EXERCISE PROMPT ▸ Reproduce verbatim the lines up to and including the one with "HAZE = .00015", starting from the first.

INFORMATION SHOWN ▸
------
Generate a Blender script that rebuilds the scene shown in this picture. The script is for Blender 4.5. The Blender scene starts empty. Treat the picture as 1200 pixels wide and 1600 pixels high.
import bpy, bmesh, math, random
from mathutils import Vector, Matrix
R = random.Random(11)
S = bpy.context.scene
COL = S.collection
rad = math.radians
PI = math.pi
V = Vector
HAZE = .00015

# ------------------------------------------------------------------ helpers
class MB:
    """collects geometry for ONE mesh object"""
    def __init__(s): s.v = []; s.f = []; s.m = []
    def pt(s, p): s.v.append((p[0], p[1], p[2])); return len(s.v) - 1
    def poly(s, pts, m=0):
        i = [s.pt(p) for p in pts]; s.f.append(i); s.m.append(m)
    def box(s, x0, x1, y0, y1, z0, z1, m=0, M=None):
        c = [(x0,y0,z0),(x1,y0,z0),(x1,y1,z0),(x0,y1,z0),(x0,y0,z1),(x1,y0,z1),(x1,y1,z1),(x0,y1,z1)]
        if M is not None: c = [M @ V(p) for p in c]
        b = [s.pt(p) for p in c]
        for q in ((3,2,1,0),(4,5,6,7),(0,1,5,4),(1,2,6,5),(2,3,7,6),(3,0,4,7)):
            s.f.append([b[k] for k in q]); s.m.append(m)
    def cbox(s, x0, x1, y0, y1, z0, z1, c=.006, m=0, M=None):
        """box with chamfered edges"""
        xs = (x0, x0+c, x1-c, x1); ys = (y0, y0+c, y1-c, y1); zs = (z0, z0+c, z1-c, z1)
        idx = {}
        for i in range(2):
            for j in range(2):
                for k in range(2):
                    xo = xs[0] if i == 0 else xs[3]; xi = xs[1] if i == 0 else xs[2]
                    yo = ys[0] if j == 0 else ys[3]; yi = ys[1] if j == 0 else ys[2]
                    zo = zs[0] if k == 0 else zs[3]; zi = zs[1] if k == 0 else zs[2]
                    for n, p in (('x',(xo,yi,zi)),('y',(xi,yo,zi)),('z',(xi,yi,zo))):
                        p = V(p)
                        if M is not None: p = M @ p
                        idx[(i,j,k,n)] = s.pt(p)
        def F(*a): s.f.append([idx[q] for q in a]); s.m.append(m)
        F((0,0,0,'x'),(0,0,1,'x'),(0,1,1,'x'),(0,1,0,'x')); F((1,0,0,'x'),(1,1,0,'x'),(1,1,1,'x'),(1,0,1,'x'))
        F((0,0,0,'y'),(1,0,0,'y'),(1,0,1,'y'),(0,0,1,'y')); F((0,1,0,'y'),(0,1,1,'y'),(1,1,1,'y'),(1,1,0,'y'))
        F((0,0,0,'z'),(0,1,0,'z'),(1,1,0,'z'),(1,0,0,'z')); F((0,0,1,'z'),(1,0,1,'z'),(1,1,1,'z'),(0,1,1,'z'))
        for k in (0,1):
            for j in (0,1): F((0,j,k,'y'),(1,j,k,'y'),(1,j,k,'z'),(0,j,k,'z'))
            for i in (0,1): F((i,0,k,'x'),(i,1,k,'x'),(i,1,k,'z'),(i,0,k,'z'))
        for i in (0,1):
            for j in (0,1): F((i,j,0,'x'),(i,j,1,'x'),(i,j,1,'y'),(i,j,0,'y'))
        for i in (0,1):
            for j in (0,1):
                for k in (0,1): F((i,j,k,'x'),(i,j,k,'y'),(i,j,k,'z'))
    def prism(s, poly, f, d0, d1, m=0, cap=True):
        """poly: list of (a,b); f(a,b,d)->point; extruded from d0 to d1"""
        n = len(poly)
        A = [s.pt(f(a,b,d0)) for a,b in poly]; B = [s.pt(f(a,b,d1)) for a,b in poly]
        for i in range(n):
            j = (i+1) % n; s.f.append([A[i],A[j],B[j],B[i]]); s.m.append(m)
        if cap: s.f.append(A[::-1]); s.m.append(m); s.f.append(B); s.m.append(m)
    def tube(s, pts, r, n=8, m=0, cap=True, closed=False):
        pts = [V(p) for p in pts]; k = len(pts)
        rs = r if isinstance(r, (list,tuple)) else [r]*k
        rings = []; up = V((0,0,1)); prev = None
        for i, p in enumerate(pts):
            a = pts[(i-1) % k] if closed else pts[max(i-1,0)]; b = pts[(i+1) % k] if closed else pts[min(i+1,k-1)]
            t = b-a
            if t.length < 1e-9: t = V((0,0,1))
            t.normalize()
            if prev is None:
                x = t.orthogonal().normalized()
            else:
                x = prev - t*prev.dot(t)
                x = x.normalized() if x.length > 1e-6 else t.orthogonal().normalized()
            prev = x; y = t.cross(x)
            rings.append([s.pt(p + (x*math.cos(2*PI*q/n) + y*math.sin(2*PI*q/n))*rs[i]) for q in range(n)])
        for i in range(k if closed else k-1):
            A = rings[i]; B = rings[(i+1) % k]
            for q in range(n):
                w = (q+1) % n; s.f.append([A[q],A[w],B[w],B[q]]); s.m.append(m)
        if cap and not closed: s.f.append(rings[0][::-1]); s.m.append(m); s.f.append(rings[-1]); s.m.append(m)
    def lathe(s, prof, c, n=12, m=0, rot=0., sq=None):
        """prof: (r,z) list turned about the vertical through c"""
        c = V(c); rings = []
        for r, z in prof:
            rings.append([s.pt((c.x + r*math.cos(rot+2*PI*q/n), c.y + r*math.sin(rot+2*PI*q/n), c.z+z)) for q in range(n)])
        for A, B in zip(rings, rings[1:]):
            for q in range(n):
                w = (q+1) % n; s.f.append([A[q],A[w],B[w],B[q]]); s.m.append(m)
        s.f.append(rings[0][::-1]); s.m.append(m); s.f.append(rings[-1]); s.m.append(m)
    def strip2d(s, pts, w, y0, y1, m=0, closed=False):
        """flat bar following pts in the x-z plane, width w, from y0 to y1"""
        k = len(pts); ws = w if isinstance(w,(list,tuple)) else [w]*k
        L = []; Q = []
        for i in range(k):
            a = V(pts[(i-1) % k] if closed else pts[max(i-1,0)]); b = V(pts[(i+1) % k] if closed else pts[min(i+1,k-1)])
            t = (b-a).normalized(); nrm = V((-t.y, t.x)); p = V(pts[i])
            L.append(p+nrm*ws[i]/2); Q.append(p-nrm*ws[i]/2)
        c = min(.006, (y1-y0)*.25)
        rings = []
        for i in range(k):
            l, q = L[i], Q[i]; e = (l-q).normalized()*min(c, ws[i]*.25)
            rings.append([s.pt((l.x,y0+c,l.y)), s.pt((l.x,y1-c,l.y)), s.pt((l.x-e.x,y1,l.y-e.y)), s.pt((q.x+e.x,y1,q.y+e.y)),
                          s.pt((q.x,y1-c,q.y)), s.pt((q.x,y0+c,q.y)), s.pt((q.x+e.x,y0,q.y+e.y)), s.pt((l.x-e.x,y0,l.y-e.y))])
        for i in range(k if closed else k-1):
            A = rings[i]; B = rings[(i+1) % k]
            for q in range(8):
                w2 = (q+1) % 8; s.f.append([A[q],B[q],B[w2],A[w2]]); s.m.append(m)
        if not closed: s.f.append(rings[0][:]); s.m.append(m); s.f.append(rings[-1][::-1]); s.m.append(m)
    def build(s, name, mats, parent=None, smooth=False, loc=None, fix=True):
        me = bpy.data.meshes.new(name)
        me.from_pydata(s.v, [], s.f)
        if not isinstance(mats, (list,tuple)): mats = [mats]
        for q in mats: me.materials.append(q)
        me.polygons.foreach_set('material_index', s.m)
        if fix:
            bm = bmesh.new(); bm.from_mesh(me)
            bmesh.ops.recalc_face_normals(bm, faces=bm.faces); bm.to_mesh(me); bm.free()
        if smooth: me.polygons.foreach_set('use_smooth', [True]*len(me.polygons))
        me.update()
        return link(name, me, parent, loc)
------
TASK OUTPUT ▸
Generate a Blender script that rebuilds the scene shown in this picture. The script is for Blender 4.5. The Blender scene starts empty. Treat the picture as 1200 pixels wide and 1600 pixels high.
import bpy, bmesh, math, random
from mathutils import Vector, Matrix
R = random.Random(11)
S = bpy.context.scene
COL = S.collection
rad = math.radians
PI = math.pi
V = Vector
HAZE = .00015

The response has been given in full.